The “so what?” question shows up in almost every discipline, usually as shorthand for “why should anyone care about this?” Supervisors ask it. Reviewers ask it. Grant committees ask it, though they phrase it as “significance and impact.” Students hear it and feel like they’ve failed to justify their work.
But I don’t think the “so what?” problem is really a writing problem. I think it’s a reading problem.
The reason most students can’t articulate their contribution yet is not because their work lacks one. It’s because they haven’t read enough published research to have internalized what a contribution sounds like on the page. That might seem like a strange thing to say to people who have been reading constantly for years. But there’s a difference between reading for content and reading for rhetoric. Most graduate students read to learn what other scholars found. Very few read to study how those scholars positioned their findings.

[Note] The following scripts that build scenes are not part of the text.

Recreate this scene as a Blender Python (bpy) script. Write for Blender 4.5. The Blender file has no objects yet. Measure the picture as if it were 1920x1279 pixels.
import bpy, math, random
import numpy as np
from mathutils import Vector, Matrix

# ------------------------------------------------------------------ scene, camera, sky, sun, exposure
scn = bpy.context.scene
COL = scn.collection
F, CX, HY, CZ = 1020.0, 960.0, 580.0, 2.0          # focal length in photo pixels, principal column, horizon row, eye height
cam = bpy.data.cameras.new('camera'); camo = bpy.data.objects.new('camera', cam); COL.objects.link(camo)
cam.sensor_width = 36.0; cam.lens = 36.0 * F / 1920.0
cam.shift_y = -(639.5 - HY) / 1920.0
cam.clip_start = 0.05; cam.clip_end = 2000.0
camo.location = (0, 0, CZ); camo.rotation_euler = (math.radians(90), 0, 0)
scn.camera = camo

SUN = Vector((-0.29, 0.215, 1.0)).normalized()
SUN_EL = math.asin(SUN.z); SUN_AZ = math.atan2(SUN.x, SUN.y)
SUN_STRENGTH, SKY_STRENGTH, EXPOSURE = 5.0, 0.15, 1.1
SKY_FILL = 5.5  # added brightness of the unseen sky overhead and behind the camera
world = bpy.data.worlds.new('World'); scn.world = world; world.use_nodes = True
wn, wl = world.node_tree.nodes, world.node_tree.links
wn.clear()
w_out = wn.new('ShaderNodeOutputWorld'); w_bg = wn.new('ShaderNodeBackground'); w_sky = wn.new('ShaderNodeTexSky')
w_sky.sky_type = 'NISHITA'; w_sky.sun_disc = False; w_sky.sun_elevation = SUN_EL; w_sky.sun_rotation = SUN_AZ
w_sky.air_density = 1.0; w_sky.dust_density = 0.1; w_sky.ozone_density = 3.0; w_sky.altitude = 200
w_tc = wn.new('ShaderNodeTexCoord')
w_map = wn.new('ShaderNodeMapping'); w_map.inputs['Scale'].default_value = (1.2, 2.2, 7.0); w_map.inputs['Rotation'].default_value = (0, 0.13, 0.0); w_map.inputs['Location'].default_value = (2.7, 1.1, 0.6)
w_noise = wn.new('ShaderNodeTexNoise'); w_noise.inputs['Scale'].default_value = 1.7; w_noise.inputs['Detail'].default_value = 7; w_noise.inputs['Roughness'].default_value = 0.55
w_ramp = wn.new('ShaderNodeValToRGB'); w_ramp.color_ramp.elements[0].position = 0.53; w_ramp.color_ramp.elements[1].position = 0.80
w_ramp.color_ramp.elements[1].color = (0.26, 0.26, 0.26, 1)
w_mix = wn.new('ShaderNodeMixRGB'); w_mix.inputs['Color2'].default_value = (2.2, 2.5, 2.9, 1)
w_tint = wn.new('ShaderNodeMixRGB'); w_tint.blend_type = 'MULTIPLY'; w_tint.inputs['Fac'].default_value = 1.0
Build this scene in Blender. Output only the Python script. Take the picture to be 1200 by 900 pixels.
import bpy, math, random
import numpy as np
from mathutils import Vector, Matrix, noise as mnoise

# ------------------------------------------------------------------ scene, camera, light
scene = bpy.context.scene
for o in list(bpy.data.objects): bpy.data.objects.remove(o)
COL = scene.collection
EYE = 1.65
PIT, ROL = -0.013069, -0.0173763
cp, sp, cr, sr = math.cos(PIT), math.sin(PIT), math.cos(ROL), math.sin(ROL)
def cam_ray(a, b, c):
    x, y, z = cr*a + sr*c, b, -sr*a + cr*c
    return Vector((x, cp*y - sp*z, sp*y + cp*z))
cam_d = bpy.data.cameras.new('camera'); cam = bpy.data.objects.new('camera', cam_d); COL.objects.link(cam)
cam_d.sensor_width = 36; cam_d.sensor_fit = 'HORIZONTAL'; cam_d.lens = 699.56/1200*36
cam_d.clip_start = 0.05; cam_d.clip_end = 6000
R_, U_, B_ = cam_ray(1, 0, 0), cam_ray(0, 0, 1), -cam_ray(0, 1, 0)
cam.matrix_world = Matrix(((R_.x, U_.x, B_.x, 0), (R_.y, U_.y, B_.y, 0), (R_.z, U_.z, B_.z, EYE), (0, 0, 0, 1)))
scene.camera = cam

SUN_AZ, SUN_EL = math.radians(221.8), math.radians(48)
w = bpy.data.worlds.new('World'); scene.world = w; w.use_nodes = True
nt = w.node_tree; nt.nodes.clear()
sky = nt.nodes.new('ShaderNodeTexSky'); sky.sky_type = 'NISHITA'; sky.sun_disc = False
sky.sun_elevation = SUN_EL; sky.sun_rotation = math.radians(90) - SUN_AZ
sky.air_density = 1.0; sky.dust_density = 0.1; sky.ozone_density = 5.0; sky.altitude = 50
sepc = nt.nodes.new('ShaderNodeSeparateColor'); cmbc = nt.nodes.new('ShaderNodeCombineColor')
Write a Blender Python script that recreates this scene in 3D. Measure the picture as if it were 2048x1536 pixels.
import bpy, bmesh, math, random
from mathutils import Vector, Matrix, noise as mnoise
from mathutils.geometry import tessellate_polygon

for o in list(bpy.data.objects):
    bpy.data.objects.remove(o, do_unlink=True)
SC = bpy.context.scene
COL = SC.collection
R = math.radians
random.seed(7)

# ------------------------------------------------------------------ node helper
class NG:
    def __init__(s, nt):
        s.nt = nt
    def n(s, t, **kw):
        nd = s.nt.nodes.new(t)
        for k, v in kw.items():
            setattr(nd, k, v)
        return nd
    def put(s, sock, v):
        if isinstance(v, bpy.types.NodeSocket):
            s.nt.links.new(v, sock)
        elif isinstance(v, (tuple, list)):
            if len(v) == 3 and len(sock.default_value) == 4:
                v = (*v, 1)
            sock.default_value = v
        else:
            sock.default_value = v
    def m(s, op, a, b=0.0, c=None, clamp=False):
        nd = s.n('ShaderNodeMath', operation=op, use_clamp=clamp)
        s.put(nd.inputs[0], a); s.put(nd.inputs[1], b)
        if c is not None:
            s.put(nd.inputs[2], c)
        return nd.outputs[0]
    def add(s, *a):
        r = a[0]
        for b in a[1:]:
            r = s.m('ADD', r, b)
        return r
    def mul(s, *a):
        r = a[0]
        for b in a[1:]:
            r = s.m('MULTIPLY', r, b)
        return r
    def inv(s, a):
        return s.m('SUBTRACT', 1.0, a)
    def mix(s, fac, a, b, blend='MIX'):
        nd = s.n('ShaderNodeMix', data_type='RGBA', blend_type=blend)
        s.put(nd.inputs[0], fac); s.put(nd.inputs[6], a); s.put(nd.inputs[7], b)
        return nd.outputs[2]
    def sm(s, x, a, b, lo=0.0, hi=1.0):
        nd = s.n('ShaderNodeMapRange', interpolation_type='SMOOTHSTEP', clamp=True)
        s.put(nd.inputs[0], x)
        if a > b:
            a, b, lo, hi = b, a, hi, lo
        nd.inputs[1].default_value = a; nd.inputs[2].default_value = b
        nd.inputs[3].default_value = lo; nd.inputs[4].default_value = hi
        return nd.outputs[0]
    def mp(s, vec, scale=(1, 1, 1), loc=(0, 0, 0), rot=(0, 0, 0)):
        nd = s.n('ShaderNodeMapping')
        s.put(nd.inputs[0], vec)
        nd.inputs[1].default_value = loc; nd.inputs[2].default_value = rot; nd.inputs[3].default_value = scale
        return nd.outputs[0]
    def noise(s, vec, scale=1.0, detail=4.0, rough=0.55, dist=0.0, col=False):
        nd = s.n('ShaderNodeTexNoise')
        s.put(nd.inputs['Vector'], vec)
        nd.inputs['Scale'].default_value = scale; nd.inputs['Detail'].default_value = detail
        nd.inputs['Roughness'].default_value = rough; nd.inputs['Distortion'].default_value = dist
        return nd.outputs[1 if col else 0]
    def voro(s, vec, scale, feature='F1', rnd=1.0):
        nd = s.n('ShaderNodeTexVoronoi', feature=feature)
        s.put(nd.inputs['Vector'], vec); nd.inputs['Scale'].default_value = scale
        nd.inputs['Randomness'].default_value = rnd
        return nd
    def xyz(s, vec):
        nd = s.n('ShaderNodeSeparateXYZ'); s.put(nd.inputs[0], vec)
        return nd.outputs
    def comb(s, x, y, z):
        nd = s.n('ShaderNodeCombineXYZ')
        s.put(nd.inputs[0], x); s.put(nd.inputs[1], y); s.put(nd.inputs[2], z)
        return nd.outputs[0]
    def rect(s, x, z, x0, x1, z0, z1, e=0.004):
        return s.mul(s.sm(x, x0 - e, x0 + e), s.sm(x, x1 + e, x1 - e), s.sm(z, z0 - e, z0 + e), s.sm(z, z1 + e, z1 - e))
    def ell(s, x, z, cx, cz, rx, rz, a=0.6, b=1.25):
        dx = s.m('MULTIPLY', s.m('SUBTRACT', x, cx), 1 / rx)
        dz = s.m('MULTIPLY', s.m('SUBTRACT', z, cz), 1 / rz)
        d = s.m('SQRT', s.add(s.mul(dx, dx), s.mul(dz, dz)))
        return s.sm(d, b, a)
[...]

When I run the journal article preparation workshop, this is where I start. Not with “what’s your argument?” but with “can you point to a sentence in a published paper where the author states their contribution?” Once people start looking for those sentences, they find them everywhere: “This paper extends…”, “We complicate the assumption that…”, “Our findings suggest a need to revisit…“. These are rhetorical moves with specific shapes. They’re learnable. But you can only learn them by reading for them, which most people have never been asked to do.
This reframing takes a lot of pressure off. The student who can’t answer “so what?” doesn’t have a deficiency. They have a gap in their reading practice that can be closed. The rest of the workshop is basically an accelerated version of that reading: here’s what contribution looks like on the page, here’s what the “so what” sentence tends to do, here’s where it usually sits in a paper.
I keep coming back to the idea that writing is thinking, but reading is also thinking, and maybe the reason we don’t talk about reading as a skill for writers is that it sounds too obvious. It isn’t.